Directions >> Find all lines in the listing that include the word "parts", then copy them.

## BEGIN Dataset extract

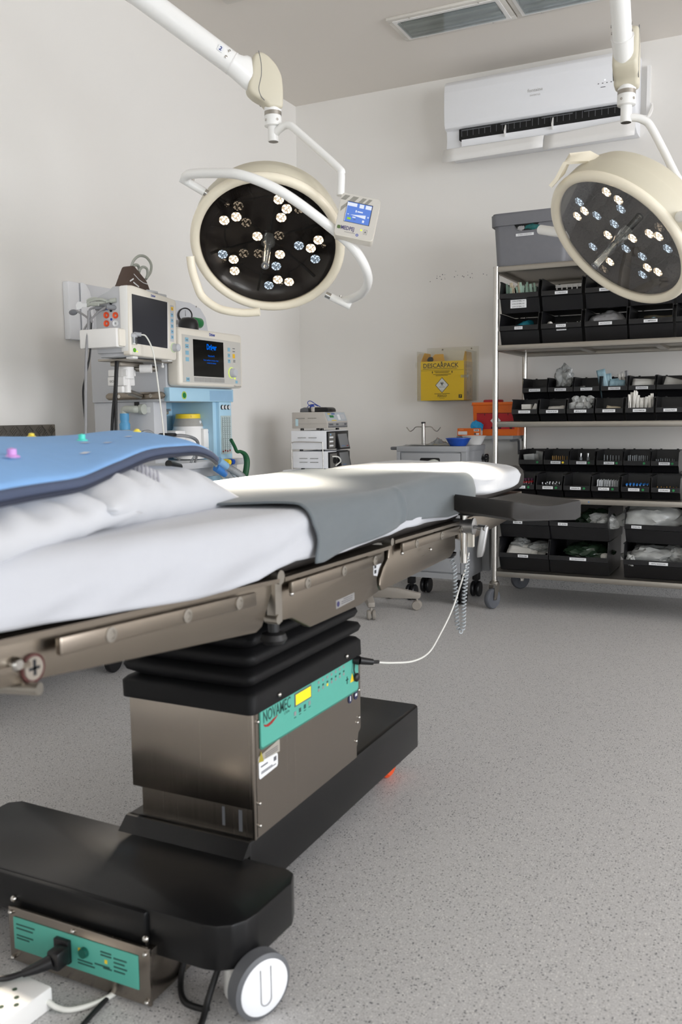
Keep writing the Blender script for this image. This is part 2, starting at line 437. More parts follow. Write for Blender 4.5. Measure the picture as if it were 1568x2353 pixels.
def kids(o): return [c for c in bpy.data.objects if c.parent == o]
def dup(root, loc, rotz=0.0, label=None, group=None, children=None):
    """copy of a thing with copies of its parts and sub-parts"""
    r = root.copy(); COL.objects.link(r); r.location = loc; r.rotation_euler = (0, 0, rotz)
    WORLD[r.name] = V(loc)
    if label: r['label'] = label
    if group: r['group'] = group
    for ch in (kids(root) if children is None else children):
        c = ch.copy(); COL.objects.link(c); pi = ch.matrix_parent_inverse.copy(); c.parent = r; c.matrix_parent_inverse = pi
        for gch in kids(ch):
            d = gch.copy(); COL.objects.link(d); pi = gch.matrix_parent_inverse.copy(); d.parent = c; d.matrix_parent_inverse = pi
    return r
def nz(p, f=1.0, seed=0.0): return noise.noise(V(p)*f+V((seed, seed*1.7, seed*0.3)))
def lerp(a, b, t): return a+(b-a)*t
def interp(tab, x):
    if x <= tab[0][0]: return tab[0][1]
    for (a, b), (c, d) in zip(tab, tab[1:]):
        if x <= c: return b+(d-b)*(x-a)/(c-a)
    return tab[-1][1]
def sstep(a, b, x):
    t = min(1, max(0, (x-a)/(b-a))); return t*t*(3-2*t)
X, Y, Z = V((1, 0, 0)), V((0, 1, 0)), V((0, 0, 1))
# ------------------------------------------------------------------ room shell
XL, XR, YF, YB, ZC = -2.89, 5.50, -5.00, 5.30, 3.034
build(G().box((XL-0.15, YF-0.15, -0.1), (XR+0.15, YB+0.15, 0)), 'floor', M['floor'], kind='structure', smooth=0)
build(G().box((XL-0.15, YF-0.15, ZC), (XR+0.15, YB+0.15, ZC+0.1)), 'ceiling', M['ceiling'], kind='structure', smooth=0)
build(G().box((XL-0.12, YF-0.12, 0), (XL, YB+0.12, ZC)), 'wall_left', M['wall'], kind='structure', smooth=0)
build(G().box((XL, YB, 0), (XR, YB+0.12, ZC)), 'wall_back', M['wall'], kind='structure', smooth=0)
wr = G()
wins = [(-3.3, -0.3), (0.7, 3.7)]; sill = [0.2, 0.75]; head = [2.5, 2.55]
ys = [YF, wins[0][0], wins[0][1], wins[1][0], wins[1][1], YB]
for i in range(0, 6, 2): wr.box((XR, ys[i], 0), (XR+0.12, ys[i+1], ZC))
for (a, b), s0, h0 in zip(wins, sill, head):
    wr.box((XR, a, 0), (XR+0.12, b, s0)); wr.box((XR, a, h0), (XR+0.12, b, ZC))
build(wr, 'wall_right', M['wall'], kind='structure', smooth=0)
wf = G().box((XL, YF-0.12, 0), (-0.5, YF, ZC)).box((2.3, YF-0.12, 0), (XR, YF, ZC)).box((-0.5, YF-0.12, 2.45), (2.3, YF, ZC))
build(wf, 'wall_front', M['wall'], kind='structure', smooth=0)
for i, (a, b) in enumerate(wins):
    f = G()
    s0, h0 = sill[i], head[i]
    for lo, hi in (((a, s0), (b, s0+0.05)), ((a, h0-0.05), (b, h0)), ((a, s0+0.05), (a+0.05, h0-0.05)), ((b-0.05, s0+0.05), (b, h0-0.05)), (((a+b)/2-0.025, s0+0.05), ((a+b)/2+0.025, h0-0.05))):
        f.box((XR+0.03, lo[0], lo[1]), (XR+0.09, hi[0], hi[1]))
    w = build(f, 'window_%d' % (i+1), M['white'], kind='structure', smooth=0)
    build(G().box((XR+0.055, a+0.05, s0+0.05), (XR+0.06, b-0.05, h0-0.05)), 'pane', M['light_glass'], w, smooth=0)
d = build(G().box((-0.5, YF-0.08, 0), (-0.42, YF, 2.45)).box((2.22, YF-0.08, 0), (2.3, YF, 2.45)).box((-0.42, YF-0.08, 2.37), (2.22, YF, 2.45)), 'door_1', M['white'], kind='structure', smooth=0)
build(G().box((-0.42, YF-0.05, 0.01), (2.22, YF-0.03, 2.37)), 'pane', M['light_glass'], d, smooth=0)
# vinyl coved up the walls
cove = [(0, 0), (0.03, 0), (0.014, 0.012), (0.006, 0.035), (0.004, 0.1), (0, 0.1)]
build(G().prism([(-p[0], p[1]) for p in cove], (XL, YB, 0), Y, Z, V((XR-XL, 0, 0))), 'baseboard_back', M['floor'], kind='structure', smooth=50)
build(G().prism(cove, (XL, YF, 0), X, Z, V((0, YB-YF, 0))), 'baseboard_left', M['floor'], kind='structure', smooth=50)

# ------------------------------------------------------------------ operating table
TX = -1.07
T = thing('operating_table', (-1.07, 1.75, 0), 'steel operating table on a black base with bellows column and jointed top', 'operating table')
ZA = lambda y: 0.755+max(0, 1.40-y)*0.060        # height of the steel top along its length
base = G()
cb = [(-1.56, 1.20), (-0.87, 1.203), (-0.843, 1.209), (-0.82, 1.225), (-0.806, 1.248), (-0.80, 1.275), (-0.795, 1.39), (-0.81, 1.425), (-0.83, 1.435), (-1.54, 1.45), (-1.565, 1.43)]
base.prism(cb, (0, 0, 0.09), X, Y, V((0, 0, 0.085)), bev=0.005)
base.box((-1.56, 1.193, 0.10), (-0.985, 1.25, 0.172), bev=0.006)
base.prism([(-1.238, 1.448), (-0.922, 1.448), (-0.922, 2.375), (-0.935, 2.392), (-1.225, 2.392), (-1.238, 2.375)], (0, 0, 0.076), X, Y, V((0, 0, 0.124)), bev=0.006)
base.prism([(1.418, 0.172), (1.462, 0.172), (1.462, 0.2), (1.448, 0.2)], (-1.236, 0, 0), Y, Z, V((0.312, 0, 0)))
bo = build(base, 'base', M['black_gloss'], T)
hp = build(G().box((-1.304, 1.185, 0.012), (-0.968, 1.42, 0.11), bev=0.002), 'mains_housing', M['steel_v'], T)
build(G().box((-1.304, 1.178, 0.008), (-0.966, 1.185, 0.117), bev=0.0015), 'mains_plate', M['steel_v'], T)
gp = build(G().box((-1.290, 1.1755, 0.035), (-0.99, 1.178, 0.1), bev=0.0012), 'mains_panel', M['teal'], T, label='teal mains panel with socket and green switch')
g = G()
for (sx, sz) in ((-1.297, 0.107), (-1.297, 0.014), (-0.974, 0.107), (-0.974, 0.016), (-1.14, 0.108)): g.ball((sx, 1.176, sz), 0.0045, sub=2)
build(g, 'screw', M['chrome'], gp)
build(G().box((-1.18, 1.166, 0.045), (-1.145, 1.177, 0.09), bev=0.002), 'socket_frame', M['black_plastic'], gp)
build(G().box((-1.170, 1.162, 0.053), (-1.151, 1.167, 0.082), bev=0.002), 'rocker_switch', mat('green_rocker', (70, 130, 74), 0.4), gp)
build(G().lathe((-1.113, 1.176, 0.075), -Y, [(0, 0.008), (0.009, 0.008), (0.010, 0), ]), 'fuse_cap', mat('dark_green_cap', (18, 86, 74), 0.4), gp)
g = G()
random.seed(3)
for (x0, x1, zz) in ((-1.282, -1.235, 0.086), (-1.282, -1.24, 0.078), (-1.282, -1.24, 0.064), (-1.282, -1.25, 0.058), (-1.13, -1.095, 0.055), (-1.13, -1.09, 0.049), (-1.09, -1.055, 0.058), (-1.075, -1.05, 0.085), (-1.075, -1.05, 0.079), (-1.07, -1.05, 0.055), (-1.045, -1.015, 0.08), (-1.045, -1.02, 0.072), (-1.045, -1.015, 0.064), (-1.045, -1.02, 0.056)):
    g.box((x0, 1.1749, zz), (x1, 1.1755, zz+0.0028))
build(g, 'print', M['ink_teal'], gp, smooth=0)
g = G().box((-1.066, 1.1748, 0.066), (-1.06, 1.1756, 0.073)).box((-1.128, 1.1748, 0.073), (-1.122, 1.1756, 0.08))
build(g, 'warning_mark', M['yellow'], gp, smooth=0)
g = G()
for (sx, sz) in ((-1.3, 0.127), (-0.982, 0.127)): g.ball((sx, 1.19, sz), 0.007, sub=2)
build(g, 'dome_nut', M['chrome'], T)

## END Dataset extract

Solution for this task >>
Keep writing the Blender script for this image. This is part 2, starting at line 437. More parts follow. Write for Blender 4.5. Measure the picture as if it were 1568x2353 pixels.
    """copy of a thing with copies of its parts and sub-parts"""